Ao analisar todos os acontecimentos em Washington tiram-se várias conclusões, porém algo específico salta aos olhos: o gritante duplo padrão de boa parte da imprensa e de muitas pessoas ao descreverem esta manifestação, em comparação com as centenas de manifestações do Antifa e Black Lives Matter ao longo do ano.
É bom já deixar um ponto bastante claro: os baderneiros que invadiram o Congresso americano devem ser identificados e presos. Não há como relativizar qualquer tipo de violência, depredação de patrimônio público ou invasão. O Partido Republicano sempre foi o partido da “lei e ordem”, e deve continuar defendendo tais valores. O que embrulha o estômago é o duplo padrão das pessoas que classificam os baderneiros do dia 6 como “terroristas”, mas durante todo o ano passado chamaram extremistas violentos de esquerda de “manifestantes pacíficos”.

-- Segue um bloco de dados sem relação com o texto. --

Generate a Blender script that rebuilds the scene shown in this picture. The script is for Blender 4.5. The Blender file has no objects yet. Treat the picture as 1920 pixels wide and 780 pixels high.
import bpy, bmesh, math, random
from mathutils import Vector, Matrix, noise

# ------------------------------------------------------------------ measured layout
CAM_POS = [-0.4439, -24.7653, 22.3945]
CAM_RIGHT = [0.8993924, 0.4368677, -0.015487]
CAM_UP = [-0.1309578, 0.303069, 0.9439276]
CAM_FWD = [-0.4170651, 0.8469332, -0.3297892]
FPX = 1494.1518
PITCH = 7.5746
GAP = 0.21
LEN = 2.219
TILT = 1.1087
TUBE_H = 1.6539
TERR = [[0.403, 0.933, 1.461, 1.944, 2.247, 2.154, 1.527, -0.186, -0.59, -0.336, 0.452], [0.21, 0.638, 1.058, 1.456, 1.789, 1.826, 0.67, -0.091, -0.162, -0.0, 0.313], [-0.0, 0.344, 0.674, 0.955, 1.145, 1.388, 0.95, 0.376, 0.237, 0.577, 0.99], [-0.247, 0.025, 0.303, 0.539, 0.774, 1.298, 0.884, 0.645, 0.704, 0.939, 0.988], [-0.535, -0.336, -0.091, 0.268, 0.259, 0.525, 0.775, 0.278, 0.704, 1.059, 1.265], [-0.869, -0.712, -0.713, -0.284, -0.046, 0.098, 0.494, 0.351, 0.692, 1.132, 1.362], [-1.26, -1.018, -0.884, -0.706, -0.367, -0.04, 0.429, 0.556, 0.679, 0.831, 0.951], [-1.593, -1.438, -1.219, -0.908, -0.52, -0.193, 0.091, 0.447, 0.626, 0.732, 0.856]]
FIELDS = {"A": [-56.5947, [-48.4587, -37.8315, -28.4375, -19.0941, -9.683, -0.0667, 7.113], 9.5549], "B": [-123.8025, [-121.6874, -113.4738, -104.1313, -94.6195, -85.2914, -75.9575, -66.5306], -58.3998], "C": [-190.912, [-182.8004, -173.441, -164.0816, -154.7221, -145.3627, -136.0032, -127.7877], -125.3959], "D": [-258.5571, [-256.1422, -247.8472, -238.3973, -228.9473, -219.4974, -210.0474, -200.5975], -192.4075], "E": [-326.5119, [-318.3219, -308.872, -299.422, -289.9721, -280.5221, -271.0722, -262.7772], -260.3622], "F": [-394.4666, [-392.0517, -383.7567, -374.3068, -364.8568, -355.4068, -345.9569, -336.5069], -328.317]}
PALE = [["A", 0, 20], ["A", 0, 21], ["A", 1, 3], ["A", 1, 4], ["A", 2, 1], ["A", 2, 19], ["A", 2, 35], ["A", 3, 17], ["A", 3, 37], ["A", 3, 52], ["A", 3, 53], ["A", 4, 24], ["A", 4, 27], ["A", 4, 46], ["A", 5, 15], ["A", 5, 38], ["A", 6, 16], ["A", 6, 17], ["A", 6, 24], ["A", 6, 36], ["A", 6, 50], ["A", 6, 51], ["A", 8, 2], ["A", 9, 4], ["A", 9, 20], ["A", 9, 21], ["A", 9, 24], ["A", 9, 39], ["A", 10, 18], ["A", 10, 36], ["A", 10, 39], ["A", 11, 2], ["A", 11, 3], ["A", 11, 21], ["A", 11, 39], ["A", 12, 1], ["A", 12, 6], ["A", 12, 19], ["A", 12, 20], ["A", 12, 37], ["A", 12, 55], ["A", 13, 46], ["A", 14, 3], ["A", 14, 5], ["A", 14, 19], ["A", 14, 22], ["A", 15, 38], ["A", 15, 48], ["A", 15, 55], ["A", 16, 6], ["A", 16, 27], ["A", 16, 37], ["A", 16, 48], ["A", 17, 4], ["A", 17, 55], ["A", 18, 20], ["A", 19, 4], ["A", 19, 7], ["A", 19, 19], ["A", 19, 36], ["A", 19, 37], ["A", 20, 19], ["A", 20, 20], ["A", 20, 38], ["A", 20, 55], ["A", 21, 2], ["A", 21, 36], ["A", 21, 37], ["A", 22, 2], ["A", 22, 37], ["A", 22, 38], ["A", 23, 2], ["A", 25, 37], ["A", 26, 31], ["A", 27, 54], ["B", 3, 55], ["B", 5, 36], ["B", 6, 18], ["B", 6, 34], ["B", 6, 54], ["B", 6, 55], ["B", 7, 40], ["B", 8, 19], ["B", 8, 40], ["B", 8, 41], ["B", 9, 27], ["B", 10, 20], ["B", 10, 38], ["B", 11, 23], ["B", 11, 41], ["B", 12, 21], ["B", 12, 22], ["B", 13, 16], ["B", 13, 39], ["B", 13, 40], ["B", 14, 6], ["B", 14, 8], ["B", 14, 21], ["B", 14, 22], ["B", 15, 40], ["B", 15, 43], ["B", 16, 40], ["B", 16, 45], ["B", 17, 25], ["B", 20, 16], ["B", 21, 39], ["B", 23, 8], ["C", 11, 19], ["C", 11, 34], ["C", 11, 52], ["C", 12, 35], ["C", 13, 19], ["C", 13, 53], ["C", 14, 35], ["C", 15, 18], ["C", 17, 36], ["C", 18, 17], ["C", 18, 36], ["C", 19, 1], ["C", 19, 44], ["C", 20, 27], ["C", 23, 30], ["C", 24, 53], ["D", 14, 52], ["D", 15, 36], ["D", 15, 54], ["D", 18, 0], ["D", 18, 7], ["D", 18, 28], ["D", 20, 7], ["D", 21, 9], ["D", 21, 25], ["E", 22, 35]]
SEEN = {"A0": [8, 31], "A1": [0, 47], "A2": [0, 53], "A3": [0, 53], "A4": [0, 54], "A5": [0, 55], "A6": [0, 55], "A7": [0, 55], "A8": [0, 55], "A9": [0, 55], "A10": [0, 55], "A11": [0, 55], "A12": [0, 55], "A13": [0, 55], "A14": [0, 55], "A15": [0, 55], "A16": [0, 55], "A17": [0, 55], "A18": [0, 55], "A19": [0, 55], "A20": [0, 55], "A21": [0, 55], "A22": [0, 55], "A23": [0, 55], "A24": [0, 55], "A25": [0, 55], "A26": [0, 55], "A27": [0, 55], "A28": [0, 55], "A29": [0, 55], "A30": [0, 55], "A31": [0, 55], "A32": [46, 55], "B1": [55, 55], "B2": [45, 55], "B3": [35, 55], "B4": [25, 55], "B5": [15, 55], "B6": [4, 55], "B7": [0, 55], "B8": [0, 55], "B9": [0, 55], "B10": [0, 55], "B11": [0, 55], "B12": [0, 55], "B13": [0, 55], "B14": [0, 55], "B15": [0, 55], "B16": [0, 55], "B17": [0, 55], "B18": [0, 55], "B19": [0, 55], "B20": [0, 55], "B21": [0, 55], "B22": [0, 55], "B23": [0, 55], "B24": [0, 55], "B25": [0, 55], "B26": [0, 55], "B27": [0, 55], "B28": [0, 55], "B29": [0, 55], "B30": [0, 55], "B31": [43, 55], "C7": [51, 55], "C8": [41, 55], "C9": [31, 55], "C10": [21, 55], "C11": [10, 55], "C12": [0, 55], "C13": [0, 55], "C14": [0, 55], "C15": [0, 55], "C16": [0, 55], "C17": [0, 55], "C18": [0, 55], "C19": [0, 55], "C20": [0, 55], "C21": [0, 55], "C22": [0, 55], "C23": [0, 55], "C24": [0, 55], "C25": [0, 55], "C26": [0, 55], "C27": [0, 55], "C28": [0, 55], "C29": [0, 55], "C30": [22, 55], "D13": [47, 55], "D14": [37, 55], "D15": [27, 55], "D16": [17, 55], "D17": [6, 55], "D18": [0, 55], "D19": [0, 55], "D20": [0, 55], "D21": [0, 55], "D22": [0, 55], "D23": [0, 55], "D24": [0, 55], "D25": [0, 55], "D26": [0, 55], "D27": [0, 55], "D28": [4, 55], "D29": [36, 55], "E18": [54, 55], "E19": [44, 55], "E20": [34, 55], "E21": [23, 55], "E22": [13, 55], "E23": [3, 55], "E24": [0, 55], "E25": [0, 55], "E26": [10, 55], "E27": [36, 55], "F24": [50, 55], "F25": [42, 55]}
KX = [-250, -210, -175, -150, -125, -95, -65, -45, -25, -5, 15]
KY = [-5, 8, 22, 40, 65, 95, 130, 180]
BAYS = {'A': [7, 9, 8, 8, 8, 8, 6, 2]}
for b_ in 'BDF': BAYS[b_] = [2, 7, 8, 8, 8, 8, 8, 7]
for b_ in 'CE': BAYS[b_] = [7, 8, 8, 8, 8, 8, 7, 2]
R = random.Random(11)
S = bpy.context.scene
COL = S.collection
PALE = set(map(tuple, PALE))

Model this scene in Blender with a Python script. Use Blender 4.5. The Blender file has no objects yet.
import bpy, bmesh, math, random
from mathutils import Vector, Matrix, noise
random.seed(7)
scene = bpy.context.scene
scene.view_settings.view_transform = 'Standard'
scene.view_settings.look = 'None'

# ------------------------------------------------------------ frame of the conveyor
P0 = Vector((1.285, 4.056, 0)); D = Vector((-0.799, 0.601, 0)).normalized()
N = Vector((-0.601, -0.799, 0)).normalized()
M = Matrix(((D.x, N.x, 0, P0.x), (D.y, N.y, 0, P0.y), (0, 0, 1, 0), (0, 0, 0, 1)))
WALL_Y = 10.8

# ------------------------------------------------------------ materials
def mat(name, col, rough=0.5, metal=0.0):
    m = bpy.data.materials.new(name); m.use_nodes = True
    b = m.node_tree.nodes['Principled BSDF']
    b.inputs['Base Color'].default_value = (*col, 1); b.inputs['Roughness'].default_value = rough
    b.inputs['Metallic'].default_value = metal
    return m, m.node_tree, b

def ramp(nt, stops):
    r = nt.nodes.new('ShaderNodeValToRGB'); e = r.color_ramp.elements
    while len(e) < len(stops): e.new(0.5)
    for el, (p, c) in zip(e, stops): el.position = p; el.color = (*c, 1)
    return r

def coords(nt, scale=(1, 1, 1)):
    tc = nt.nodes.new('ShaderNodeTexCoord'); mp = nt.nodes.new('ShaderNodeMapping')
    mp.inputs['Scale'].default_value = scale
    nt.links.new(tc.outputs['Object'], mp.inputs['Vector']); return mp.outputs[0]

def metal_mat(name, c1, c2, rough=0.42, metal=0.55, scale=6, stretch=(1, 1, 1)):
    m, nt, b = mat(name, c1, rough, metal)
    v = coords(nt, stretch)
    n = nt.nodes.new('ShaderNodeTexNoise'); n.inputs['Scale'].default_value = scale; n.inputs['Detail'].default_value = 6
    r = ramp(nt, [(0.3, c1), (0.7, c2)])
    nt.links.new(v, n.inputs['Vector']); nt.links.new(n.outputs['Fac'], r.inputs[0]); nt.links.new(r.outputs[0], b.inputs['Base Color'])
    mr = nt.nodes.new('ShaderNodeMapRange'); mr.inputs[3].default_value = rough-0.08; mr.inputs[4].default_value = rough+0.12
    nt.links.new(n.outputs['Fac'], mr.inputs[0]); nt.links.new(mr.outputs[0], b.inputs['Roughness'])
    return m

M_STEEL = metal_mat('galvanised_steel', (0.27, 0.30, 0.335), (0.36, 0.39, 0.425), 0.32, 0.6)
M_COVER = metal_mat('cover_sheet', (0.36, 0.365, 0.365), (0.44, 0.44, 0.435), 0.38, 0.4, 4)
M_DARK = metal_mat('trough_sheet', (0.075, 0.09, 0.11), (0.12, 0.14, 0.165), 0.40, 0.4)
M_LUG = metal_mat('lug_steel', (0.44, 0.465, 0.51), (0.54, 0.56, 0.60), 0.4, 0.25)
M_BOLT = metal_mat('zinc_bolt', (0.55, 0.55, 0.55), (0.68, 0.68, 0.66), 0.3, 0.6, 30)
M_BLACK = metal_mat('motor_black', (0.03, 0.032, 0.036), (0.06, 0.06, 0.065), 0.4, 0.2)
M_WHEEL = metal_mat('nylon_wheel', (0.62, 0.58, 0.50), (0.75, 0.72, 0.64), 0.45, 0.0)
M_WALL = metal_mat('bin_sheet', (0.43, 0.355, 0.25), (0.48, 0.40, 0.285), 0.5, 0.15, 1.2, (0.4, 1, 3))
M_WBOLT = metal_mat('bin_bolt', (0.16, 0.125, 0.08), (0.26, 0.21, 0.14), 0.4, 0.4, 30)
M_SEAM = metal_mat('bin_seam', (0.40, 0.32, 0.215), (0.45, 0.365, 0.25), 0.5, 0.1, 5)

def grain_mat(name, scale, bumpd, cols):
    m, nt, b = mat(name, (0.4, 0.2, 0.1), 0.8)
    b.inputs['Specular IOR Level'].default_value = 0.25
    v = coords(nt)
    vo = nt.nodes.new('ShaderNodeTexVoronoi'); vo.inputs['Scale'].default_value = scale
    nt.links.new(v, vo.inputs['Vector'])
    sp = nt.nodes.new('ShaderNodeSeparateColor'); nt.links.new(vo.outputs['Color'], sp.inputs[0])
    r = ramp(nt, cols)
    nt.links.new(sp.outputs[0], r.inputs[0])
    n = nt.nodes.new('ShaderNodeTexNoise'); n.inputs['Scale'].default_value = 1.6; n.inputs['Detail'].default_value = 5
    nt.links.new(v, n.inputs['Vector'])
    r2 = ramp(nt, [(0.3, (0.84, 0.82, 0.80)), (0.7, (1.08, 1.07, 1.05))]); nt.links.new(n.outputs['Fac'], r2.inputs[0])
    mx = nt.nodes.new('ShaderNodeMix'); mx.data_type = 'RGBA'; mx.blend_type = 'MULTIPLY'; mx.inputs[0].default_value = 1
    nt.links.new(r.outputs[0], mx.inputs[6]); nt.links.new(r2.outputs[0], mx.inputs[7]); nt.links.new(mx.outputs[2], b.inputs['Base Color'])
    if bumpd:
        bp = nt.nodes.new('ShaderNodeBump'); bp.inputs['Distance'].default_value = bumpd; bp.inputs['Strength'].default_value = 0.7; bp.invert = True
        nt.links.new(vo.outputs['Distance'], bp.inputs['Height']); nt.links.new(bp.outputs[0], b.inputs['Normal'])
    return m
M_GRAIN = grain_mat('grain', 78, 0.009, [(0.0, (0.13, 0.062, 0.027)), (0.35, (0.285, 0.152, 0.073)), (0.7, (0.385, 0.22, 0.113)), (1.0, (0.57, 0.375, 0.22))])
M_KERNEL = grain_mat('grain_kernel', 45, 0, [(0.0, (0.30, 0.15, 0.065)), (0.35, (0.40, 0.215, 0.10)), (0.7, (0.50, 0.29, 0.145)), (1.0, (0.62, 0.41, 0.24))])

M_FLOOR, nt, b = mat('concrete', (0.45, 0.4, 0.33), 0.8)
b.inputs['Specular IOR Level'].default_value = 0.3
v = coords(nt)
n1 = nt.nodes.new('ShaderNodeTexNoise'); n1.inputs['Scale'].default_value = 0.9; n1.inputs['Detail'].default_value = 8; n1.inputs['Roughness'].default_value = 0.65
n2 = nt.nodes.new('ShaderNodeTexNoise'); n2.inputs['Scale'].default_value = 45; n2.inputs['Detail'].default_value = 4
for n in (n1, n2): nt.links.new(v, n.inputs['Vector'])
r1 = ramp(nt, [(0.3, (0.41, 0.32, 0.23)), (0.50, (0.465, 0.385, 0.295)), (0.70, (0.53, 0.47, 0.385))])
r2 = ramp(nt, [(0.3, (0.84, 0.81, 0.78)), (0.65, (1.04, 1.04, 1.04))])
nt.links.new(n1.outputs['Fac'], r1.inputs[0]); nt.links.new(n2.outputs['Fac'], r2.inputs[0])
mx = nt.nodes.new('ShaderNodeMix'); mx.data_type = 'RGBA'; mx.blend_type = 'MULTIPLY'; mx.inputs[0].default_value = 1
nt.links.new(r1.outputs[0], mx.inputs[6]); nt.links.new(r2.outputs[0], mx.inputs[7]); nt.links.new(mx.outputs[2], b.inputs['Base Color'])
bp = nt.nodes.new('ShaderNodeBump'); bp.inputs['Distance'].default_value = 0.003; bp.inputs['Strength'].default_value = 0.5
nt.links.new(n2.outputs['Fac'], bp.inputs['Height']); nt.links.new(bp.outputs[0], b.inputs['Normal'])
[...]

O âncora da CNN americana Chris Cuomo, irmão do governador democrata de Nova York, disse no ar, em 2 de junho do ano passado, que “protestos não deveriam ser educados ou pacíficos”. Ele estava obviamente se referindo aos protestos do Black Lives Matter e do grupo Antifa, que desde o início do ano passado causam terror e violência por todos os EUA. Para o âncora, esses grupos têm licença para serem violentos.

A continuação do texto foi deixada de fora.